Toulouse fut aussi un de ses terrains de recherche privilégié. Ses fouilles et contributions à Esquirol et aux Carmes ont permis de faire connaître le centre civique et une partie des monuments publics de la cité antique. Fort de ces résultats, il s’est efforcé de faire le tri entre légendes et réalités en revisitant en détail deux questions emblématiques de l’histoire toulousaine, le Capitole et le martyre de Saint-Saturnin. On lui doit aussi l’Atlas archéologique en ligne de Toulouse, pour lequel il a mobilisé de nombreux archéologues et chercheurs.
En dehors de ses très nombreuses contributions scientifiques, Jean-Luc Boudartchouk a toujours eu à cœur de faire connaître les avancées les plus récentes de l’archéologie au plus grand nombre, à travers des conférences, des vidéos et l’organisation des Journées Européennes de l’Archéologie. Ses qualités de pédagogue et son sens du service public ont ici fait merveille [voir ci-dessous].

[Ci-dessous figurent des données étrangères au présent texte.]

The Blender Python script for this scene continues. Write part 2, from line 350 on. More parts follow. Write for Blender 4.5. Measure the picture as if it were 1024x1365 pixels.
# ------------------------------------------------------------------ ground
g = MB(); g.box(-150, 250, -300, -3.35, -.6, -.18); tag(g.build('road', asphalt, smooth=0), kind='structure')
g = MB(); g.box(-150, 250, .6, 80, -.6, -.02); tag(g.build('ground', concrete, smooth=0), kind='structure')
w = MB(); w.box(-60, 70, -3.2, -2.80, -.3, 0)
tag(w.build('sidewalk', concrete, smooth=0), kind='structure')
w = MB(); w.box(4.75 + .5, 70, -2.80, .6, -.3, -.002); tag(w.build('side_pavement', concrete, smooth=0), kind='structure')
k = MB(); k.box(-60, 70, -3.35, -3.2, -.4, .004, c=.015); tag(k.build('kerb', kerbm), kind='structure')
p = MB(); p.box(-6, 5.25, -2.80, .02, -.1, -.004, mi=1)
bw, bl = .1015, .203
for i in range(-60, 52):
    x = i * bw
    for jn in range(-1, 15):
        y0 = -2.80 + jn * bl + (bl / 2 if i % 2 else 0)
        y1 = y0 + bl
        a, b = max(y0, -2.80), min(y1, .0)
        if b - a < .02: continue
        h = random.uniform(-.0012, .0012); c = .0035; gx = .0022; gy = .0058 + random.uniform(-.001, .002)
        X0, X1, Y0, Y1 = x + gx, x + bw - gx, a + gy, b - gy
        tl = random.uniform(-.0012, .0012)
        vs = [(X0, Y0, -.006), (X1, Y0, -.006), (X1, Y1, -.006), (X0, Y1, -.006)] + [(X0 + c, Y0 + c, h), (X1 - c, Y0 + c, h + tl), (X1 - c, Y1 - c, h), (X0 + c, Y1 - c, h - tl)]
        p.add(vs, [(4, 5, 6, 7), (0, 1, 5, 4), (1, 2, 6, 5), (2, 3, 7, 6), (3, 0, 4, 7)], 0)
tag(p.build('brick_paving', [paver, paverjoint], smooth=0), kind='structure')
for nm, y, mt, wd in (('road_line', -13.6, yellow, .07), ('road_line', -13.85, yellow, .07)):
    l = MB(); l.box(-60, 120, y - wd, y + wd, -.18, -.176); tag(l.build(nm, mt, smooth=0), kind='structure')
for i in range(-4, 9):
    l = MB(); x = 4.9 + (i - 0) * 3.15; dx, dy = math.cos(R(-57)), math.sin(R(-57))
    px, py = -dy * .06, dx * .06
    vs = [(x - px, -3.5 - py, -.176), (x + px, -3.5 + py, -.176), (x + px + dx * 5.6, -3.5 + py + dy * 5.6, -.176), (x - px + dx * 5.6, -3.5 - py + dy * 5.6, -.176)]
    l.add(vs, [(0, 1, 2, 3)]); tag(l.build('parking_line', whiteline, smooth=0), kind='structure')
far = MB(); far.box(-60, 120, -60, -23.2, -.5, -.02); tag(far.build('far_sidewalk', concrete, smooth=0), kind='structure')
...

Jean-Luc était originaire du Cantal, de la belle et austère région de Murat et le revendiquait en riant et en qualifiant sa région de pays de taiseux, ce dont il était fier. Il n’était pourtant pas avare de discussions. Il avait le verbe haut pour défendre ses convictions, son point de vue historique, et ayant le goût de la provocation, il pouvait être rude dans ses réparties. Dans les moments de discussions, lors de réunion de travail, il savait rester imperturbable et faire face sans plier. Dans les années 2000, les journées d’étude de l’axe haut moyen âge de Terrae avaient donné lieu à des moments étonnants et le rire n’était jamais loin, une façon de faire retomber la pression. Des moments forts et drôles à la fois ont ponctué ces réunions scientifiques, comme à Saint-Bertrand de Comminges lors d’un après-midi ensoleillé passé avec Ch. Whittaker : moments de rencontres, de complicité et d’amitié inattendus dans ce lieu hors du temps.
Jean-Luc avait de l’intuition sur le terrain, le sens de l’observation en prospection, et portait une grande importance au mobilier germanique oriental, dont il savait tout l’intérêt et qu’il connaissait bien. Il aimait croiser les textes et l’archéologie et était à l’affût des faux documents : textes, objets ou inscriptions.
Il gardait en lui son histoire, une profondeur cachée. Pour ceux qui l’ont toujours connu, depuis ses années d’études à l’université du Mirail, comme il continuait à la désigner, son départ est totalement irréel. L’archéologie wisigothique toulousaine, dont il était un des piliers et à laquelle il était très attachée, est très triste aujourd’hui.
Emmanuelle Boube et Philippe Gardes.